Opinion: No amount of amendments can fix bills C-69 and C-48
The Senate’s committee on energy, the environment and natural resources has agreed to hold public hearings on Bill C-69 in every region of Canada.
The Senate has begun to consider Bill C-69 (an Act to enact the Impact Assessment Act and the Canadian Energy Regulator Act) and will soon turn its attention to Bill C-48 (the Oil Tanker Moratorium Act). Many, serious concerns have been raised by energy, finance and banking sectors in Senate hearings and are echoed by several provincial governments.
While Sen. Michael MacDonald, deputy Senate committee chair, has prepared a list of amendments to Bill C-69, it remains to be seen if any of the proposed amendments will be entertained by the federal government.
This legislative spectacle has unfolded at a time when Canada’s world-class energy industry, the largest single sector of the economy, has experienced enormous international competitive pressures. As a result of Canada’s demonstrated inability to approve and execute projects, the United States has increasingly captured our domestic energy and other international markets while buying our energy products at huge discounts.
A major sector of the Canadian economy is being systematically eroded by these events. Investment confidence in Canada has collapsed, eroding the capital base required for energy investments. Laudable goals enunciated by governments for environmental protection have regrettably been accompanied by flawed legislation that has effectively ignored advice from government commissions and top financial advisers who have decried the accelerating damage to Canada’s economy.

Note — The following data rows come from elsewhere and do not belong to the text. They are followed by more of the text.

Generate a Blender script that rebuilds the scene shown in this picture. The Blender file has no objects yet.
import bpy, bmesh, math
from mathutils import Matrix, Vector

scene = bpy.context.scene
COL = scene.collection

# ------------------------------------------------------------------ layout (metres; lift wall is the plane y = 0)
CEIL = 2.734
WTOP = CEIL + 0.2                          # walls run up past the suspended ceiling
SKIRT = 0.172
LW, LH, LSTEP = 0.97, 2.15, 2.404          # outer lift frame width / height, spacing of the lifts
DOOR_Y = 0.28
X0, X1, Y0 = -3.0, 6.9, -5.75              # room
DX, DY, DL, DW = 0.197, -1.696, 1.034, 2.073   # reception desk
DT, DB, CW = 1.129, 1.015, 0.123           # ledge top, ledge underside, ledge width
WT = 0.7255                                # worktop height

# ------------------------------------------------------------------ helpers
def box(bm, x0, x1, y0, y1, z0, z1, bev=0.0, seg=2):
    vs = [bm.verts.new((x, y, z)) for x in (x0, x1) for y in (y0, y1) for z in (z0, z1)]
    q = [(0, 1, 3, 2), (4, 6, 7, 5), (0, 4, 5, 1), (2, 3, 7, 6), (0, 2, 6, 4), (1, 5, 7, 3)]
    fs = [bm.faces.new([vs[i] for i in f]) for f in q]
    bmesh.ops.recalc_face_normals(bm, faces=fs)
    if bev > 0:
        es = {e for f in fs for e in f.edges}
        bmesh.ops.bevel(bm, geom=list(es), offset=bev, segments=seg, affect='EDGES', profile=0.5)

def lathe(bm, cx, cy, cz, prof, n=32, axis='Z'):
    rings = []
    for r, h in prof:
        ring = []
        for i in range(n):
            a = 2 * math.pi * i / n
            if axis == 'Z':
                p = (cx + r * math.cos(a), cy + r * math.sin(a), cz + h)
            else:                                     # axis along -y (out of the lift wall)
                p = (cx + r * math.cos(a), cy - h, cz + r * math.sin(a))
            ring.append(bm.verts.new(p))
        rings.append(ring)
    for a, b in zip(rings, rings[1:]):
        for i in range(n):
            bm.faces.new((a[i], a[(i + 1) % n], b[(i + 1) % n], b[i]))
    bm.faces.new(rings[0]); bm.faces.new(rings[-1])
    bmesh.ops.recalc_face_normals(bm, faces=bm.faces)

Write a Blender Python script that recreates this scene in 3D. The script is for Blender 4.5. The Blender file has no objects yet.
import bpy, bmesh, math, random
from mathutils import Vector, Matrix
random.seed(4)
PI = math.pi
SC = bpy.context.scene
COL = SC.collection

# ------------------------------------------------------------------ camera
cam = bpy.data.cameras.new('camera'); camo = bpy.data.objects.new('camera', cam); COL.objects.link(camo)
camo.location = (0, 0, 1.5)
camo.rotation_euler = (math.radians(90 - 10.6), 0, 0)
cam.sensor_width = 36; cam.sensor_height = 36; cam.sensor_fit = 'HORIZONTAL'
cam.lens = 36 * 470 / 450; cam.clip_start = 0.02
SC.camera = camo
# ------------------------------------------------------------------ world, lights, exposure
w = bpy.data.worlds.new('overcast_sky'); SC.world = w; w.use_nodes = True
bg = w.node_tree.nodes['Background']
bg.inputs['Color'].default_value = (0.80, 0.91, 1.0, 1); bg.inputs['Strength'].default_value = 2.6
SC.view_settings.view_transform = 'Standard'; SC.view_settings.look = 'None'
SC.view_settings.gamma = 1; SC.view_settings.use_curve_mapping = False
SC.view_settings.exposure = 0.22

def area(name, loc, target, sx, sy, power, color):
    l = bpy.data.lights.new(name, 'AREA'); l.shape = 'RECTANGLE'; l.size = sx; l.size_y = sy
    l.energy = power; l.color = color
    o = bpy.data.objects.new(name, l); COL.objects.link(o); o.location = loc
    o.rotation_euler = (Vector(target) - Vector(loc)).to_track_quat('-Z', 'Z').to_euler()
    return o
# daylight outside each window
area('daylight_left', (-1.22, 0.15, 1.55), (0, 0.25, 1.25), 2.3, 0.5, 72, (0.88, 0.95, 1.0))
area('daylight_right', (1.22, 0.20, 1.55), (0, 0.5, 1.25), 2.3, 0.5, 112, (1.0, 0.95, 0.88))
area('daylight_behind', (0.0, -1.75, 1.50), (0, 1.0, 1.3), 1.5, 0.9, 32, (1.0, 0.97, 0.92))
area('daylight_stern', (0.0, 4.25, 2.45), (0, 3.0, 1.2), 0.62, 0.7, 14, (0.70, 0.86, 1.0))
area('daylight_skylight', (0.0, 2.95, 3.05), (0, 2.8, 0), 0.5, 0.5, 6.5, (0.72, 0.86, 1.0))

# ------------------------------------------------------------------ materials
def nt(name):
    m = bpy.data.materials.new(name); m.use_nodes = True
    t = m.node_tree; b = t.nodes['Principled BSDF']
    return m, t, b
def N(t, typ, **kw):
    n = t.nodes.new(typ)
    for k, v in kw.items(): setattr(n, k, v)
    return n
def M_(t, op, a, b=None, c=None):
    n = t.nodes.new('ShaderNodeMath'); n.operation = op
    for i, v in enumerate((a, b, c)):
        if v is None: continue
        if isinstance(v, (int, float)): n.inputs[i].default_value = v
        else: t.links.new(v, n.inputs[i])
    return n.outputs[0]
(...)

Bill C-69 does not “modernize” the NEB, it completely dismantles it. The legislation imperils the Canadian energy regulatory system with unintended consequences, which the Canada West Foundation describes as “disastrous — and irreversible,” noting that Bill C-69 not only jeopardizes the judicial certainty of past court rulings but provides opportunities for entirely new legal challenges. Also, Bill C-69 furthers the transfer of decision-making that began with CEAA 2012 from the NEB to cabinet, with the consequence that all future Canadian energy decisions will be made without the demonstrated capabilities of independent, expert tribunals. Canada’s regulatory system is about to become thoroughly politicized, a trend not in the best interests of environmental protection or economic development.
Bills C-69 and C-48 will arrive at precisely the worst moment for the Canadian energy sector. No amount of amendments proposed by the Senate, assuming that any will be accepted by this government, would be sufficient to “fix” Bill C-69. Instead, it should be scrapped in its entirety, along with Bill C-48. The NEB and the CNSC should be left unaltered until such time as the risks to judicial precedents have been understood. Doing so would provide some, albeit minimal, assurances to increasingly sceptical international investors that Canada values regulatory fairness and certainty.
Any attempt to rush Bill C-69 or Bill C-48 through the House and Senate, at this late stage of the government’s mandate, should be resisted. The hearings have demonstrated that there are serious concerns that the legislation will damage Canadian energy regulatory systems. The widespread warnings expressed by senior Canadian leaders in finance, energy, capital investment and regulation cannot be ignored. These bills are antithetical to Canada’s strategic needs and to the development of its economic, regulatory and environmental aspirations. They present roadblocks to Canada functioning in the competitive, growing international energy marketplace. As Canadian oil imports from the United States steadily rise, Canada’s attractiveness to international capital erodes as producing companies progressively relocate south into more favourable markets. Worse, these material economic forces are beginning to tear at the very fabric of our Confederation.
As the federal government seeks a new mandate, implementation of bills C-69 and C-48 should not be rushed but deferred until Canadians grant the electoral affirmation traditionally required before such far-reaching, consequential policies are legislated.
Rowland Harrison and Ron Wallace are retired, former permanent members to the National Energy Board. Dennis McConaghy is the former executive vice-president of corporate development at TransCanada Corp. with more than 25 years of experience in oil and gas, including responsibility for Keystone XL.